Beyond Aoki’s heroics and two strong innings to close the game by John Axford, the good news for the Brewers was left-hander Randy Wolf’s strong start. Wolf was 0-3 with a 5.45 earned run average in his previous six starts but limited the Cubs to one unearned run over 62/3 innings.

Wolf was in position to pick up the victory when he left the game, but pinch-hitter Bryan LaHair erased the Brewers’ 2-1 lead in the eighth with a two-out, two-run homer off reliever Francisco Rodriguez.

“I’m really happy with the way he threw the ball, and he should be, and he is,” said Roenicke. “He commanded the fastball well, was very aggressive in the strike zone. I thought he really got after it today.

“That’s definitely what he needed to build on and continue with that type of pitching for the rest of the year.”

Had the Brewers lost the game, they would have dropped two of three for the second consecutive series on the home stand, and against a last-place team that hasn’t won a road series all year. After sweeping four games in Los Angeles to conclude their last trip, that would have been an ugly situation for an injury-riddle team trying to climb into contention in the NL Central.

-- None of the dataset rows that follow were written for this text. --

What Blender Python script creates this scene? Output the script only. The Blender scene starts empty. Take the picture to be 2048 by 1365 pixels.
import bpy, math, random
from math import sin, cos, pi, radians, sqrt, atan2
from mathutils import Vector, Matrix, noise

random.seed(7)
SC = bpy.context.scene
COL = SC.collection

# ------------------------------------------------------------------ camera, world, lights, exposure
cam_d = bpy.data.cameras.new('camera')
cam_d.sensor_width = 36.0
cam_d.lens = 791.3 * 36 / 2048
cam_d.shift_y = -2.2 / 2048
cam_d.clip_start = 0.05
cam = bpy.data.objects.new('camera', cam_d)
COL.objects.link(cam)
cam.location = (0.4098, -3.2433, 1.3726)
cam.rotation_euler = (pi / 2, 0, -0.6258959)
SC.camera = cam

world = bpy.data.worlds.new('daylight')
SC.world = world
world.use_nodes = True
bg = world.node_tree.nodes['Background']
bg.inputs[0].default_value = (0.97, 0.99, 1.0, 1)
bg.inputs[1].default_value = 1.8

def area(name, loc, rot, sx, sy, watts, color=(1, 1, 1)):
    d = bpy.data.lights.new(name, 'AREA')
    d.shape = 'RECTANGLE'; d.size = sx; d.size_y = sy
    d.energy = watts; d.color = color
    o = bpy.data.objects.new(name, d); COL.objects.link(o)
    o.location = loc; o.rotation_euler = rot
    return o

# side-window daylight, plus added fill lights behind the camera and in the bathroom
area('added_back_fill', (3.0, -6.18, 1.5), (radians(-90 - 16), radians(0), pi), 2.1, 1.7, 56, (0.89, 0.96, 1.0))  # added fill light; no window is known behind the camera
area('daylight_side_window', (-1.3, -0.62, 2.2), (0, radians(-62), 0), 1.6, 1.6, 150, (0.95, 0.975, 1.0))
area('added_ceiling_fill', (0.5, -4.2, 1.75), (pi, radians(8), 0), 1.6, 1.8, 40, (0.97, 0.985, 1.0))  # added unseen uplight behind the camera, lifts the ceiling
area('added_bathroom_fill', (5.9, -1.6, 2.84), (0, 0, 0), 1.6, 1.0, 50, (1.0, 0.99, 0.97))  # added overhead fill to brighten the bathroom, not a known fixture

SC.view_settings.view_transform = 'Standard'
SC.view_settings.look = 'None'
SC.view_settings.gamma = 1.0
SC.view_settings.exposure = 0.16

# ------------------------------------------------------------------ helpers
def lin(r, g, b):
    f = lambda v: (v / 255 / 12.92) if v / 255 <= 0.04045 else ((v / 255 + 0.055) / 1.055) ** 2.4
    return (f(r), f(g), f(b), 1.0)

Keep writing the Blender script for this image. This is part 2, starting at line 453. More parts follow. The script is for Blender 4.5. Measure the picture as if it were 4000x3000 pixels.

“We need to win series,” said Roenicke. “We need to start winning a lot of them. It was important, but I think it was also important that we played a good game. Just playing the way we should play is going to take us on that road to being consistent for the rest of the season.”

While more two-homer games might be a bit much to ask, Aoki has designs of playing an increased role in the Brewers’ fortunes.

“Just being able to play in more games, I’m definitely getting more comfortable,” said Aoki, who indicated he made an adjustment at the plate to snap out of his recent skid. “I’m getting a good feel for the game. To be able to hit a home run to win a game, it’s a special feeling.